Yes, really. You can justify anything, no matter how vile, using Libertarianism.
http://cog.kent.edu/lib/Philmore1/Philmore1.htm
Really.It seems to be a basic shared prejudice of liberalism that slavery is inherently involuntary, so the issue of genuinely voluntary slavery has received little scrutiny. The perfectly valid liberal argument that involuntary slavery is inherently unjust is thus taken to include voluntary slavery (in which case, the argument, by definition, does not apply). This has resulted in an abridgment of the freedom of contract in modern liberal society.

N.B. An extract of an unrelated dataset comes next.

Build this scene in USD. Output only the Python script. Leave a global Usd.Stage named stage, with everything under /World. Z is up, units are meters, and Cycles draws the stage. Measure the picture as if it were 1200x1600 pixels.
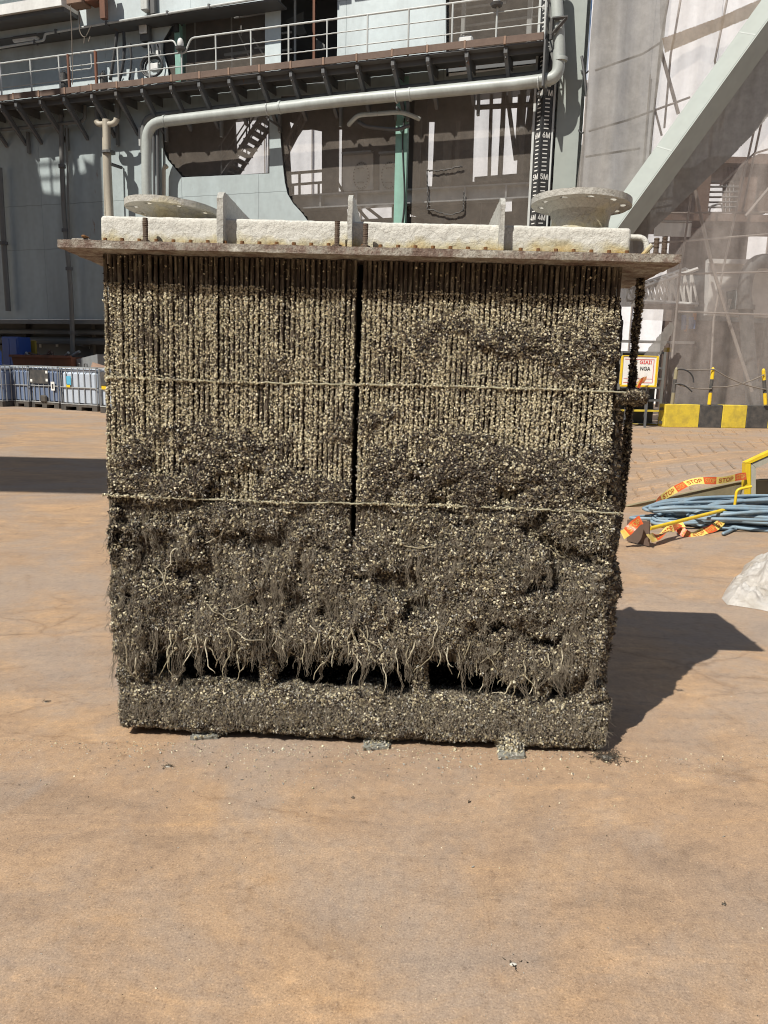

Since slavery was abolished, human earning power is forbidden by law to be capitalized. A man is not even free to sell himself: he must rent himself at a wage.4
People are only allowed the temporary security afforded by capitalizing a portion of their earning power (i.e., by renting or hiring themselves out for a specified time period), but are denied the freedom of obtaining a maximum of security by selling all of their human capital. The owners of nonhuman capital (e.g., money, machines, buildings, etc.) enjoy the contractual freedom of either hiring out their capital or selling it, but state interference in the marketplace prevents the owners of human capital from exercising the same liberty. And yet the principal difference between selling and only hiring out an entity is that of selling all or only a part of the services provided by the entity (i.e., the tenure of the contract).